MAYBE IT'S JUST that we're getting better at finding and counting the multitudes living on Portland's streets or biding their time inside shelters and other places.

That would be a tidy way of explaining why—for the third time since 2007—the city and Multnomah County's one-day snapshot count of the homeless has continued to climb. The number of unsheltered people now sits at 1,895—close to a 10 percent jump since 2011. Some 2,500 more were listed as sleeping in shelters or in transitional housing.

Maybe new efficiency is helping that increase. But providers on the ground see the same thing they've been seeing for years: a lousy economy still dumping people onto the streets faster than nonprofits and government can pick them up and dust them off.

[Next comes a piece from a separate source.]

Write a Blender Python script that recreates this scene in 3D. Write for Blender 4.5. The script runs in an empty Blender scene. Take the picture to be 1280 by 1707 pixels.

Almost half of those counted—48 percent—said they'd become homeless only within the past year. Almost 10 percent dropped from housing within the past month. Most, the survey shows, wind up on our streets and sidewalks where they earn the opprobrium of tourists and businesses.

Of note, more families than ever showed up in the count, 72 more people compared to 2011. And the report says the number of unsheltered people of color—where poverty looms as an ever-present threat—went up 38 percent in the past two years. Persistent homelessness remains a problem, but something else is happening here.

"The increase in people who are newly homeless," says Sally Erickson of the housing bureau, "is a pretty direct result of the ongoing recession."

Government hasn't completely stood pat. The housing bureau and Portland city commissioners like Nick Fish and Amanda Fritz have worked hard to hold the line on spending. So has Multnomah County. And both governments this year decided to "reset" their 10-year homelessness plan in hopes of better spending limited cash and focusing anew on women, families, and veterans.

The study points out that some 4,832 people receiving "rent assistance or permanent supportive housing on the night of the count" would have "most likely" been homeless if that money had not been there.

But even that's a struggle. As Portland's rental market tightens, driving up rents, rental assistance—among the most efficient weapons against homelessness—doesn't go as far. High rents also make it harder for people who've been out of housing to compete for limited spots.

Officials have had to get clever, soliciting federal grants and vouchers. But federal money, which also helps the city build affordable housing when private developers won't or can't, has slowly been drying up.

New revenue in the form of a dedicated levy would be a godsend. Advocates, for the past two years, fought city hall hard to preserve housing money. Those efforts would be a fine base to build from.

The housing bureau's new commissioner, Dan Saltzman, is temperamentally suited to social services needs—he's an advocate for domestic violence funding and helped pass the Children's Levy (which voters renewed in May). Saltzman says he hopes to tap urban renewal funding and wants to raise shelter capacity in Portland.

But he also tells the Mercury he's reticent to ask voters to help.

"Someone's got to raise the money and make it happen. I'm not prepared to do that," he says. "It's not that I couldn't be persuaded."

It's an honest answer. And not much different from that of his predecessor, Fish. But when the numbers of the unsheltered climb again, in 2015, I wonder if that might be persuasion enough.